Instructions for the task: Print, word for word, the opening line of the data below and every line after it through the line that contains "C = S.collection", but not the pictures.

Records for this task:
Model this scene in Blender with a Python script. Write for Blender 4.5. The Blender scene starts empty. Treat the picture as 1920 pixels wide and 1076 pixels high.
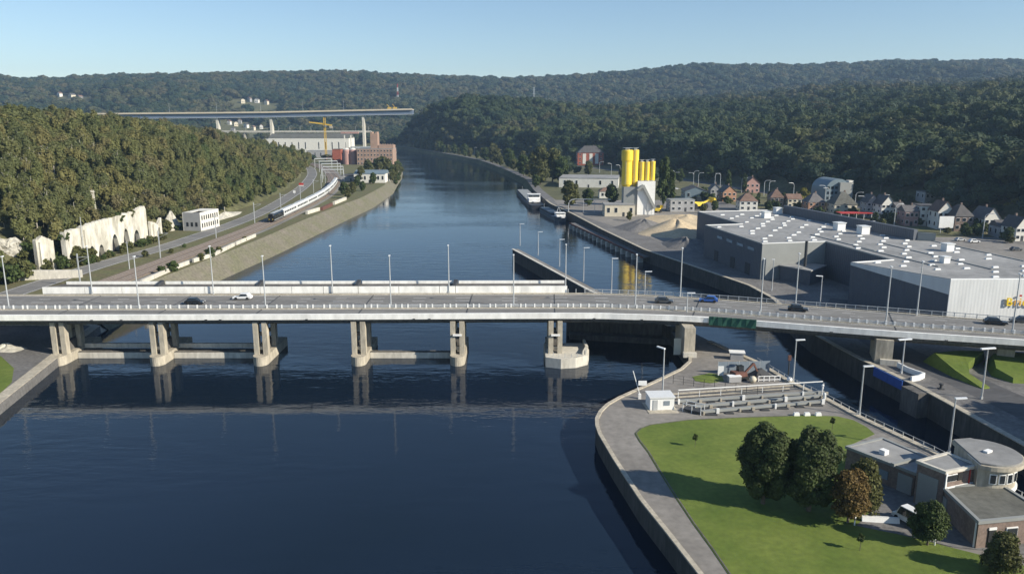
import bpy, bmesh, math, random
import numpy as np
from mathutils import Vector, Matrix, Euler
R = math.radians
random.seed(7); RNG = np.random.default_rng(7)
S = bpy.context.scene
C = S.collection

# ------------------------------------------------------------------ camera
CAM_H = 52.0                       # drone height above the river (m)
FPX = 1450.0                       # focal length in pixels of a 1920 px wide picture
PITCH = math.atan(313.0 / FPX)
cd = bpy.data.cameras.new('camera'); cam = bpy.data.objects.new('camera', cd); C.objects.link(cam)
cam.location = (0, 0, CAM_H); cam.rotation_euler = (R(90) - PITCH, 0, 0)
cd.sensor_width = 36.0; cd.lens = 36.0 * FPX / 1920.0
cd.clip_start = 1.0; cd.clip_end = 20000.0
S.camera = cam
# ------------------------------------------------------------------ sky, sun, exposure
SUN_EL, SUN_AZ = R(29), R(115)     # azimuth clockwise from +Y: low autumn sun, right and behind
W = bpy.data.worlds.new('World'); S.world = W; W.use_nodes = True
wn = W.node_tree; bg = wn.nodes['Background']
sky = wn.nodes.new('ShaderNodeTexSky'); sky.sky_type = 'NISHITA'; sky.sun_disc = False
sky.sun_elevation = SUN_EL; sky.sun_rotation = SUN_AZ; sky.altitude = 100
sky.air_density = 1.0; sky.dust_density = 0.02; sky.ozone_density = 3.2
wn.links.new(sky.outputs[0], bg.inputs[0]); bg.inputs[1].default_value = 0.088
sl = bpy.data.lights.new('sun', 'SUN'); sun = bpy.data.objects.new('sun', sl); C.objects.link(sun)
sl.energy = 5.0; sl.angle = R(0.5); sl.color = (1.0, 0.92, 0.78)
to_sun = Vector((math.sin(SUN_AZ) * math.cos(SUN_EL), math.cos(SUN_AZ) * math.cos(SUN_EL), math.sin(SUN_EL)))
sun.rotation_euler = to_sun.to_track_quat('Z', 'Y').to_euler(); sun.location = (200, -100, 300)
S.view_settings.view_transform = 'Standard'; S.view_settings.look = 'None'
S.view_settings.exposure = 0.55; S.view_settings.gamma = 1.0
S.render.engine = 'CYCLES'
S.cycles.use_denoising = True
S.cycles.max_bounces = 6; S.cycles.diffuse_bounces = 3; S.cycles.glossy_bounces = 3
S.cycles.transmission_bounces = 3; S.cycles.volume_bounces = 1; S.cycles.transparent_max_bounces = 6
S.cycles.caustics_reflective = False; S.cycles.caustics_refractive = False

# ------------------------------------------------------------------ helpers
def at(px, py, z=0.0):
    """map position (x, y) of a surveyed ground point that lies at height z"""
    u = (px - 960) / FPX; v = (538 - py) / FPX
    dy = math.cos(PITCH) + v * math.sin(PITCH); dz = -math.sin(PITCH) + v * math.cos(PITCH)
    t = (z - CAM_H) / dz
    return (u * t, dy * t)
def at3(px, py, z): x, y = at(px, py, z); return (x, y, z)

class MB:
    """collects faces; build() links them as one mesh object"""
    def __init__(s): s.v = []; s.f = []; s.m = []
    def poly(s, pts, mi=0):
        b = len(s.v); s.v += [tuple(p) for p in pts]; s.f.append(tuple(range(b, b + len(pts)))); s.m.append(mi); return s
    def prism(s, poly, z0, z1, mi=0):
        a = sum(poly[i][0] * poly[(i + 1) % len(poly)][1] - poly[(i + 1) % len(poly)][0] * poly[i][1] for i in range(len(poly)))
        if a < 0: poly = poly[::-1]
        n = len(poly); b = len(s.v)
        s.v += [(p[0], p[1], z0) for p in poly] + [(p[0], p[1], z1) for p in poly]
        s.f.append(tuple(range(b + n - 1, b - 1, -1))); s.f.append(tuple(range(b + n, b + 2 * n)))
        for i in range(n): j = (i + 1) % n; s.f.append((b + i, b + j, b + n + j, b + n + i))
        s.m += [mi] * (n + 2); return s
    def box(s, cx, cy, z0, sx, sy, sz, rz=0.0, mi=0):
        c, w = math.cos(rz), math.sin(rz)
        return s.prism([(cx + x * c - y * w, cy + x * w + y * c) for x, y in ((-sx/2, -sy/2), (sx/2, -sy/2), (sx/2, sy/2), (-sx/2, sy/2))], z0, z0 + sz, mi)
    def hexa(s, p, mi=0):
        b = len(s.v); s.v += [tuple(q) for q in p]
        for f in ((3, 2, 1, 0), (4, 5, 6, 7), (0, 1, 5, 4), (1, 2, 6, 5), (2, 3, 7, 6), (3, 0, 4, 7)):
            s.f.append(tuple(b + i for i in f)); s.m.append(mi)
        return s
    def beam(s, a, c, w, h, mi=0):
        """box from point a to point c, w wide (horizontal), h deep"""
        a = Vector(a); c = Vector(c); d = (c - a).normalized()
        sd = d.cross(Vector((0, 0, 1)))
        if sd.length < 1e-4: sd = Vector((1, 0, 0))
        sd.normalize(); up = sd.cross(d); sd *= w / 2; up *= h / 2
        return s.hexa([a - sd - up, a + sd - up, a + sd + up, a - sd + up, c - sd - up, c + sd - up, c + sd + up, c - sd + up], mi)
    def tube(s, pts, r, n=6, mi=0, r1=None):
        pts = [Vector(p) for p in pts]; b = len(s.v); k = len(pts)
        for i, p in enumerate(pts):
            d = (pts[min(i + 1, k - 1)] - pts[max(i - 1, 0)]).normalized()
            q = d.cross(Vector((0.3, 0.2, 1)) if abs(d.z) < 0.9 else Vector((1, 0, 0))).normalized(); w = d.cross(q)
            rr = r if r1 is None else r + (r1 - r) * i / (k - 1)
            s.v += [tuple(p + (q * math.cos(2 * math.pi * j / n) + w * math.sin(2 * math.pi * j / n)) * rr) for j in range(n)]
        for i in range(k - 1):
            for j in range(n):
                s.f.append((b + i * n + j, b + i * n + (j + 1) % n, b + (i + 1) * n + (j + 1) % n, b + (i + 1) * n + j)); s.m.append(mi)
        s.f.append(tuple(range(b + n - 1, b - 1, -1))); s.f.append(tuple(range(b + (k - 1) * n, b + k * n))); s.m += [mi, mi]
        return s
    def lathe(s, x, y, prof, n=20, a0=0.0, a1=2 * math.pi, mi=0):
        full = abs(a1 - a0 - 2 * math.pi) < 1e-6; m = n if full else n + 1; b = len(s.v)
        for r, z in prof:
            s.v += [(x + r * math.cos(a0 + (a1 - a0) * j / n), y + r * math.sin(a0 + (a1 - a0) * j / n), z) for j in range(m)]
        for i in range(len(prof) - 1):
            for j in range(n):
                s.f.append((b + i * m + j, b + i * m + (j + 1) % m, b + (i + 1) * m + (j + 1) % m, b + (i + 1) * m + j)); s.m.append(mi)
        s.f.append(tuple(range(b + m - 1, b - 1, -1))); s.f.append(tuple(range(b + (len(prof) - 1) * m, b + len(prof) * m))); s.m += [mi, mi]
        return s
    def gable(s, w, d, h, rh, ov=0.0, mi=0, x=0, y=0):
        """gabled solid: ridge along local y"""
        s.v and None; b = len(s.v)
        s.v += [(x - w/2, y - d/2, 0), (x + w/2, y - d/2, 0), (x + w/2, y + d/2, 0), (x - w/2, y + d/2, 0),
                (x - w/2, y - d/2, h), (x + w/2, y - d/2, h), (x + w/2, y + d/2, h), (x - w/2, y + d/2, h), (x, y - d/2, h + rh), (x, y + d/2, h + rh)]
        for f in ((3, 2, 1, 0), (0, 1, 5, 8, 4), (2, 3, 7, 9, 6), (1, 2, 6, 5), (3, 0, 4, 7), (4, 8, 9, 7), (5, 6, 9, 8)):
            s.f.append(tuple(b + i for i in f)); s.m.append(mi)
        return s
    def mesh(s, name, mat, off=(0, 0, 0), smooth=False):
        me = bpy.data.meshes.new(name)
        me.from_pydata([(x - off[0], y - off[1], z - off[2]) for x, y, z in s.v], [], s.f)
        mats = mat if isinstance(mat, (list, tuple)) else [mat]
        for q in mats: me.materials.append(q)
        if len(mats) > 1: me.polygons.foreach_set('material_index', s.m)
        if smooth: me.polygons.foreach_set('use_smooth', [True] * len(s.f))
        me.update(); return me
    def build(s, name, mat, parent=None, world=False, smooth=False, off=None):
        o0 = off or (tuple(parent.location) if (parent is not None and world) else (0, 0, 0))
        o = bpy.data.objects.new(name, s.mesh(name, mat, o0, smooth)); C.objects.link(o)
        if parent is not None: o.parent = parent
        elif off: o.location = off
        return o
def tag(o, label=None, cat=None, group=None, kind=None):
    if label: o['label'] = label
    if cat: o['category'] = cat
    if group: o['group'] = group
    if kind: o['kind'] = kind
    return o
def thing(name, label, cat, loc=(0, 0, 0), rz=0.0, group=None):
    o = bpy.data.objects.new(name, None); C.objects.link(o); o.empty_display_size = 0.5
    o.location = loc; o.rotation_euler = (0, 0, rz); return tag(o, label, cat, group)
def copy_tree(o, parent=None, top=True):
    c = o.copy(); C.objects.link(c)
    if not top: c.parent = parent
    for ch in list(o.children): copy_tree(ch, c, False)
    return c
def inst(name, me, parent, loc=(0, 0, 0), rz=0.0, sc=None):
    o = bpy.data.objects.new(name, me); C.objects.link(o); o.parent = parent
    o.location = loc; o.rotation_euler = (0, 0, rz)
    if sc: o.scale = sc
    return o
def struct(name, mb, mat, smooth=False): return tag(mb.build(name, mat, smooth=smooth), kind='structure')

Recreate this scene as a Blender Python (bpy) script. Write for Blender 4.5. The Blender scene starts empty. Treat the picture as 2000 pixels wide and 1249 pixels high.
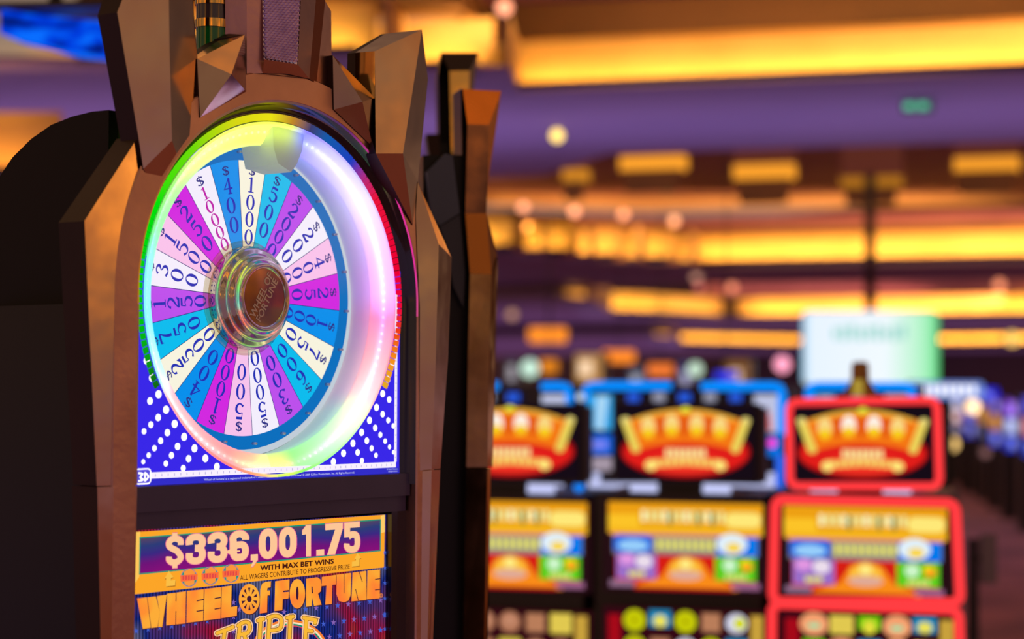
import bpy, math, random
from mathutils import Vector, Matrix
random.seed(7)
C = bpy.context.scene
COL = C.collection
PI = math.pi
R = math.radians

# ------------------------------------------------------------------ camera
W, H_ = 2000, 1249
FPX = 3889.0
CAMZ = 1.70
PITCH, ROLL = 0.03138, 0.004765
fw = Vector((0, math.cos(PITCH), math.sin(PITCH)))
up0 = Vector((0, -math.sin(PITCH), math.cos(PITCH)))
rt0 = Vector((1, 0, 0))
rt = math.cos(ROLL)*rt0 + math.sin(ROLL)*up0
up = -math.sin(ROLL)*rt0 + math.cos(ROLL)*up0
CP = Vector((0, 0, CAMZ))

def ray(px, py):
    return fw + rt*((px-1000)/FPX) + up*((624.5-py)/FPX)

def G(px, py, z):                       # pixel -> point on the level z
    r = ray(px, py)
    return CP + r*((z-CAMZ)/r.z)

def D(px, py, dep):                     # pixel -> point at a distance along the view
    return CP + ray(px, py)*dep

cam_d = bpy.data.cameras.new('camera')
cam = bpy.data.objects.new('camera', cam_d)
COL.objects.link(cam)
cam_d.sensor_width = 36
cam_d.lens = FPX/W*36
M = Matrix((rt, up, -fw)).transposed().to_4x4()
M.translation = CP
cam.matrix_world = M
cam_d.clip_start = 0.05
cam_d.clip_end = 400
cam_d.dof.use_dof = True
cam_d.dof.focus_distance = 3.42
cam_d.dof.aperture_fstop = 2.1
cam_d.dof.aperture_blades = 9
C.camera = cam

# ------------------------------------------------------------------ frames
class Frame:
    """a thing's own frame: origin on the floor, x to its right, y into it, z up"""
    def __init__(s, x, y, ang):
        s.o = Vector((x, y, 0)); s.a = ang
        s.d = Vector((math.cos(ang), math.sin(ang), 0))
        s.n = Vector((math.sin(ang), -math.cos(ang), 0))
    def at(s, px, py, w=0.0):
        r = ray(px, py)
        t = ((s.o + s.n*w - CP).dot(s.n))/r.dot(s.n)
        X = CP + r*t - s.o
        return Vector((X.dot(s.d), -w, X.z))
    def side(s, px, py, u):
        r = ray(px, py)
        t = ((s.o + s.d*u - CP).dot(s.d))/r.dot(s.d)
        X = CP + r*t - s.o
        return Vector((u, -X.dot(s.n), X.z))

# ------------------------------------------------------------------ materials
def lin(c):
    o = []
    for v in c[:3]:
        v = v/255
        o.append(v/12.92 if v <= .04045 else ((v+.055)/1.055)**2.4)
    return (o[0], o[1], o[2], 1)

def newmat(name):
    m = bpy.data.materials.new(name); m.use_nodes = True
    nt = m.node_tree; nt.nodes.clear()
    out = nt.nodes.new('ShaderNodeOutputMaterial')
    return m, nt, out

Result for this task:
Model this scene in Blender with a Python script. Write for Blender 4.5. The Blender scene starts empty. Treat the picture as 1920 pixels wide and 1076 pixels high.
import bpy, bmesh, math, random
import numpy as np
from mathutils import Vector, Matrix, Euler
R = math.radians
random.seed(7); RNG = np.random.default_rng(7)
S = bpy.context.scene
C = S.collection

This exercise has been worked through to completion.